With change comes a need to reflect, evaluate, and adapt. This takes time, patience, and an open mind. It took 30 years for the United States and the People’s Republic of China to establish official diplomatic relations – but it did happen. Leaders like Richard Nixon, Jimmy Carter, Zhou Enlai, and Deng Xiaoping found ways to look past the very real differences between our two countries and see potential for the future.

Once again, we are in a period of uncertainty and change. China, the U.S., and the global climate as a whole are vastly different than they were during the Cold War era. There is no denying that China is much stronger and more influential than it was in 1979 when Chinese leaders depended on the fledging relationship with the United States to help make their economic reform efforts a success. Then, China was starting to re-enter the global system. Now, China is one of its leaders.

The U.S., too, finds itself in a very different position. It is no longer embroiled in a Cold War with the Soviet Union, nor is it still the sole hegemon it became after the Soviet Union fell. More countries have louder voices in international affairs, such as the EU and BRICS. The U.S. also faces increasing internal debate over how active a role it should take in world, in some cases stepping away from longstanding responsibilities and leaving a vacuum that China is only too happy to fill.

As tensions continue to rise, it is important to take a step back.

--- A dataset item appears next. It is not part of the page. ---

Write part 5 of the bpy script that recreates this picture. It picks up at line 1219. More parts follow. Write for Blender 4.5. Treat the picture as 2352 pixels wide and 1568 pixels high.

We need to evaluate the global situation and each country’s role in it with our eyes open, realistically looking at the way things are instead of reacting as if nothing has changed. We cannot move backwards. We need to realize that due to globalization, increased technology, and even the internet, our countries and people are more intertwined than ever. The stakes are high and the U.S.-China relationship has major, global repercussions. We need a reasoned, forward-looking, balanced approach to the U.S.-China relationship to prevent it from deteriorating further and causing negative ripple effects the world over.

The U.S.-China relationship has adapted, grown, and strengthened in the past. It has overcome periods of strain, disagreement, and even animosity. I’ve witnessed this myself. The U.S. and China can certainly do this once again. Both sides just need the will, motivation, and perspective to make it a reality.

Dr. Chi Wang is President of the U.S.-China Policy Foundation and previously served as the head of the Chinese section at the Library of Congress.